Event Sourcing: Which Comes First, Event or Change?

event-sourcing

I've been researching Event Sourcing, and it seems there are two philosophies hidden within what I've read. The core difference is whether actors in the system are proactive, making changes first and publishing events based on what they have done, or reactive, consuming events and updating data based on those events.

However, the former isn't really Event Sourcing, right? The events aren't the source of change, but just a record of change. That's just an event-based log that can be used to rebuild the data later. When you rebuild the log, you're using different code than when you executed in the first place; in the original run, you send an event that you read the second time around. On top of all of that, you have to introduce commands to actually trigger those changes, which need to be sent directly to the consumer, causing a tighter binding.

Meanwhile, the "reactive" style reverses all of those concerns. Since every change is a reaction to an event, there's basically no difference between listening to the "live" system as it churns on and listening to a replay sometime later. There's no need for explicit "commands", because services aren't told what to do. Rather, they're in charge of maintaining consistency in the face of the events that occur elsewhere, and of notifying others of their own events. The flip side of this is an inversion of control: instead of knowing about other services/aggregates so you can tell them what to do, you just broadcast your event to the system and let them respond according to their rules.
The only comparative downside I see is that you have to explicitly ignore new messages when replaying old messages, but that can be done with configuration/flags.
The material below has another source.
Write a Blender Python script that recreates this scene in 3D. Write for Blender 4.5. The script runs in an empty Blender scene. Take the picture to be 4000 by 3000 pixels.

And yet, many guides and products seem to endorse a proactive style. For example, Event Store expects events to be divided into streams based on their target – meaning there is only one target per event, as if you're either sending it to a single, designated target (which makes it a glorified command) OR because the "target" is really just the source making a record of the action it took.

There must be a gap in my understanding, but after a week or so of reading I haven't come across a well-supported explanation for this. I suppose two questions come out of this:

  1. Which of these two approaches is truly Event Sourcing?
  2. Are there benefits that the proactive approach has over the reactive approach that I haven't mentioned here?

Best Answer

Reminder: it is not your fault that you are confused; the literature sucks.

Which of these two approaches is truly Event Sourcing?

"Event sourcing", as spoken by Event Store, Eventide project, and others, means storing state as a history of events. The event store replaces the RDBMS that we might normally use to remember our history. The history, as represented in an event store, is an append only sequence of events that describe how an entity has changed over time.

When you rebuild the log, you're using different code than when you executed in the first place; in the original run, you send an event that you read the second time around.

Sort of, but not in a way that is significantly different from how we do things in a relational world.

In the world of an O/RM, how do we remember where we are? Typically, when new information arrives, we load our own memory from the database, integrate the new information, and then store our new memory into the database (replacing the old). The old memory is loaded, the new memory is calculated. We store the new memory, and when we next need it, that memory is loaded.

With event sourcing, this basic protocol is unchanged - the significant difference is that we don't replace the old memory, but append new changes to it.

In Pat Helland's terms, event sourcing is about data on the inside; how the domain model in the past shares information with the "same" domain model in the future.

the "reactive" style reverses all of those concerns.... There's no need for explicit "commands", because services aren't told what to do

Not a difference worth worrying about. Messages arrive, the domain model changes, messages depart. Whether you label those messages as commands or events really doesn't matter very much

  • handle(Event) is a command
  • CommandReceived is an event

You can introduce semantic distinctions to separate messages that fan-in toward the authority (commands) from those that fan-out from the authority (events), but from the perspective of the domain the interesting bit is the information that the messages contain, and how the domain model changes in response to that information, not which pattern we think best fits the message.

One idea that may help in all of this is to keep in mind that event sourcing comes from a domain modeling tradition, meaning that we are managing lots of little state machines that have their own private data to track what state they are now in, and their own domain logic to compute what state they should be in next. Think "tell, don't ask" -- we feed new information into the domain model, and it decides for itself what state it should now be in.

Does one service tell another what to do, or does the first simply announce what it did and the second reacts?

This is your key confusion right here - this is a question about a communication pattern. It has nothing to do with event sourcing, which is a data representation pattern.

The most common (or at least, most commonly approved of -- aka "best practice") is that services share information with zero or more subscribers; which is to say that the messages are fan-out. The source service publishes a message, and the subscribers react to it, or not, as they see fit.

(The primary advantage here being that you can add/remove subscribers without deploying a new copy of the source service).

The mechanism of exchange of information between services is a separate concern (a separate design decision) from the arrangement of information within a service.